#### [Written problem]
Starting at the first line of the listing below, repeat each line exactly until the line containing "random.seed(4)", which you include. Leave out pictures.

#### [Data segment]
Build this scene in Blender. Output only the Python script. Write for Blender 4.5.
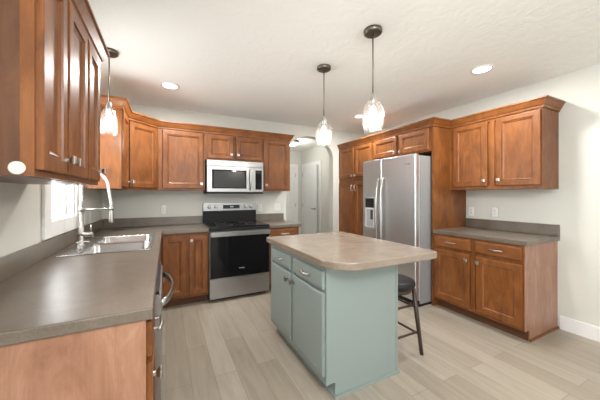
import bpy, bmesh, math, random
from mathutils import Vector, Matrix
for o in list(bpy.data.objects): bpy.data.objects.remove(o)
S = bpy.context.scene
COL = S.collection
R = math.radians
PI = math.pi
random.seed(4)

# ---------------------------------------------------------------- camera, world, light, exposure
cd = bpy.data.cameras.new('camera'); cam = bpy.data.objects.new('camera', cd); COL.objects.link(cam)
cam.location = (0, 0, 1.309); cam.rotation_euler = (R(90), 0, R(-26.715))
cd.sensor_width = 36; cd.lens = 266.39/600*36; cd.shift_y = -4.97/600; cd.clip_start = .02
S.camera = cam
w = bpy.data.worlds.new('daylight'); S.world = w; w.use_nodes = True
bg = w.node_tree.nodes['Background']; bg.inputs[0].default_value = (.93, .97, 1, 1); bg.inputs[1].default_value = 1.0
S.view_settings.view_transform = 'Standard'; S.view_settings.look = 'None'
S.view_settings.gamma = 1; S.view_settings.use_curve_mapping = False
S.view_settings.exposure = 0.40

def area(name, loc, rot, sx, sy, power, color=(1, 1, 1)):
    l = bpy.data.lights.new(name, 'AREA'); l.shape = 'RECTANGLE'; l.size = sx; l.size_y = sy; l.energy = power; l.color = color
    o = bpy.data.objects.new(name, l); COL.objects.link(o); o.location = loc; o.rotation_euler = rot
    return o
area('patio_daylight', (1.6, -3.4, 1.15), (R(90), 0, 0), 2.6, 2.0, 9, (.985, .995, 1))           # through the patio door behind
area('dining_daylight', (-.62, -1.5, 1.45), (R(90), 0, R(-90)), 1.8, 1.3, 40, (.965, .985, 1))     # through the dining window
area('sink_daylight', (-1.0, 3.20, 1.65), (R(90), 0, R(-90)), 2.2, 1.3, 115, (.97, .985, 1))         # through the sink window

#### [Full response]
Build this scene in Blender. Output only the Python script. Write for Blender 4.5.
import bpy, bmesh, math, random
from mathutils import Vector, Matrix
for o in list(bpy.data.objects): bpy.data.objects.remove(o)
S = bpy.context.scene
COL = S.collection
R = math.radians
PI = math.pi
random.seed(4)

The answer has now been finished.